The University of Wisconsin student organization Al-Awda (Palestine Right to Return Coalition) began a campaign to convince faculty senates across the UW System to pass resolutions calling for divestment of funds from organizations selling arms and equipment to the Israeli military.

So far the group has visited both UW-Platteville and UW-Whitewater and convinced the former to pass the resolution.

According to UW teaching assistant and Al-Awda member Mohammed Abed, the group is an international organization working to educate and improve the rights of Palestinian refugees expelled when Israel was founded in 1948.

“It aims to shed some light on the plight of the refugees,” Abed said. “It calls for the return to their homeland.”

Abed said UW investment in companies such as Raytheon, Northrop-Grumman, Caterpillar, Boeing, Lockheed Martin and General Dynamics should stop. According to Abed, the investment should stop, since Israel is guilty of committing serious human-rights violations, and individuals need to also understand the current political turmoil in Palestine.

“Any person of Jewish descent can come and live in Israel and gain subsidies and benefits from the state,” Abed said. “But Palestinians who have been expelled are not allowed to return.”

Still, UW’s divestment from companies providing tools for the Israeli military may not garner much support.

In a Dec. 15 letter from UW Board of Regents Business and Finance Committee Chair Mark Bradley to Al-Awda, Bradley wrote even if Caterpillar, Inc. were not allowed to supply bulldozers to the U.S. government to turn over to the Israeli military, bulldozers could be generated from other American companies.

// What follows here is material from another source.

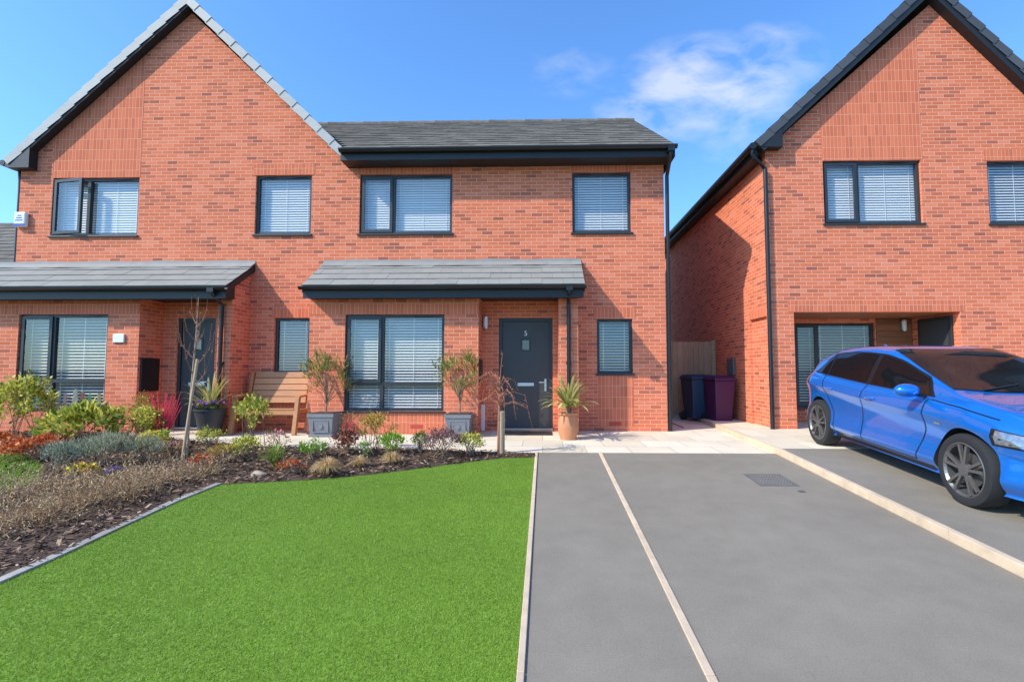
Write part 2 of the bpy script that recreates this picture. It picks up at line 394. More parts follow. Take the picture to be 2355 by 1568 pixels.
def ext(a, b, y): t = (y-a[1])/(b[1]-a[1]); return (a[0]+t*(b[0]-a[0]), y)
gpoly('driveway', [ext(l1a, l1b, YP), ext(l1a, l1b, -2.9), (kx(-2.9), -2.9), (kx(2), 2), (kx(YP), YP)], .004, m_asph)
gpoly('road', [(-40, -9), (40, -9), (40, -2.96), (-40, -2.96)], -.02, m_asph)
RZ = .07
gpoly('raised_paving', [(kx(YP)+.06, YP-.0), (7.5, YP), (14, YP), (14, 16), (kx(16)+.06, 16), (kb[0][0]+.06, kb[0][1])], RZ, m_pave)
gpoly('raised_driveway', [(kx(-2.9)+.06, -2.9), (14, -2.9), (14, YP), (kx(YP)+.06, YP), (kx(2)+.06, 2)], RZ, m_asph)
def strip(name, pts, w, z0, z1, mat, seg=.9, gap=.004):
    mb = MB()
    for (a, b) in zip(pts[:-1], pts[1:]):
        a = Vector((a[0], a[1], 0)); b = Vector((b[0], b[1], 0)); L = (b-a).length; n = max(1, round(L/seg)); d = (b-a)/n; u = d.normalized()
        for i in range(n):
            p = a+d*i+u*gap/2; q = a+d*(i+1)-u*gap/2; s = Vector((-u.y, u.x, 0))*w/2
            v = [(e.x+k.x, e.y+k.y, zg(e.y, z)) for z in (z0, z1) for e, k in ((p, -s), (q, -s), (q, s), (p, s))]
            mb.add(v, [(0, 3, 2, 1), (4, 5, 6, 7), (0, 1, 5, 4), (1, 2, 6, 5), (2, 3, 7, 6), (3, 0, 4, 7)])
    o = mb.build(name, mat, bevel=.004); o['kind'] = 'structure'; return o
strip('kerb', [(kx(-2.9)+.035, -2.9), (kx(2)+.035, 2), (kx(YP)+.035, YP), (kb[0][0]+.035, kb[0][1]), (kx(14)+.035, 14)], .06, -.04, RZ+.008, m_kerb)
strip('path_edging', [ext(l2a, l2b, -2.9), l2a], .045, -.03, .012, m_kerb)
strip('lawn_edging', [ext(l1a, l1b, -2.9), l1a], .035, -.03, .018, m_kerb)
m_sett = pm('grey_sett', (.34, .30, .26), .85, var=.2, sc=12, island=.25, bump=.3)

lawn_px = [(1228, 1052), (1160, 1054), (1100, 1060), (950, 1080), (830, 1094), (700, 1105), (600, 1110), (500, 1115), (455, 1133), (400, 1155), (330, 1187), (250, 1224), (170, 1262), (100, 1294), (0, 1338), (-140, 1400)]
lawn = [g2(*p) for p in lawn_px]; lawn[0] = (ext(l1a, l1b, lawn[0][1])[0]-.02, lawn[0][1])
lawn_poly = lawn+[(lawn[-1][0]-.3, 1.6), (lawn[-1][0]-.3, 1.1), (ext(l1a, l1b, 1.1)[0]-.02, 1.1)]
front_ext = [(lawn[-1][0]-.3, 1.1), (lawn[-1][0]-.3, -2.9), (ext(l1a, l1b, -2.9)[0]-.02, -2.9), (ext(l1a, l1b, 1.1)[0]-.02, 1.1)]
strip('bed_edging', [(x-.0, y+.03) for x, y in lawn[7:]], .07, -.03, .022, m_sett, seg=.2)
gpoly('lawn_base', lawn_poly, .006, m_turf)
gpoly('front_turf', front_ext, .006, m_turf)
bed_px_top = [(-300, 975), (0, 980), (200, 985), (330, 1003), (480, 1016), (620, 1028), (740, 1030), (900, 1031), (1100, 1038), (1228, 1044)]
bed = [g2(*p) for p in bed_px_top]+lawn[:]+[(lawn[-1][0]-1.5, lawn[-1][1]-.4)]
gpoly('flower_bed', bed, .010, m_soil)

def inpoly(P, poly):
    x, y = P[:, 0], P[:, 1]; r = np.zeros(len(P), bool); n = len(poly)
    for i in range(n):
        x0, y0 = poly[i]; x1, y1 = poly[(i+1) % n]
        if y0 == y1: continue
        c = ((y0 > y) != (y1 > y)) & (x < (x1-x0)*(y-y0)/(y1-y0)+x0); r ^= c
    return r
def samp(poly, n):
    a = np.array(poly); lo = a.min(0); hi = a.max(0); out = []; c = 0
    while c < n:
        P = rng.uniform(lo, hi, (n, 2)); P = P[inpoly(P, poly)]; out.append(P); c += len(P)
    return np.concatenate(out)[:n]
def zgv(y, off): return off+SL*(np.minimum(np.maximum(y, -3), YP)-YP)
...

“Thus, we believe that divesting, even if it could result in Caterpillar ceasing to supply Israel with bulldozers, would have no impact on halting the practices of the Israeli army,” the letter read.

Others disagree with Al-Awda’s decision to campaign across the UW System.

Hillel Executive Director Greg Steinberger said he did not think the campaign held merit, since Whitewater’s decision was struck down by a two-thirds majority.

Steinberger added UW-Platteville’s situation was unfair, since the only opposing viewpoints presented to the committee were presented in a single presentation from a Jewish group in Dubuque, while Al-Awda had the benefit of three presentations to the UW-Platteville faculty senate.

“There’s this moment of hope and peace in the Middle East, and here are folks using the notion of human rights to talk about slandering Israel,” Steinberger said. “They are not necessarily interested in a moderate change.”

American companies should not be held liable for what Israel is doing overseas, he added.

“The Israelis buy the bulldozer, and then they retrofit it. That doesn’t mean Caterpillar is to blame,” Steinberger said.

According to UW professor of political science and faculty senate member Donald Downs, the resolution has not reached the Madison faculty senate.

Still, Abed points to the similarities of this situation to a 1980s UW case in which the UW System Board of Regents pulled support out of South Africa during apartheid.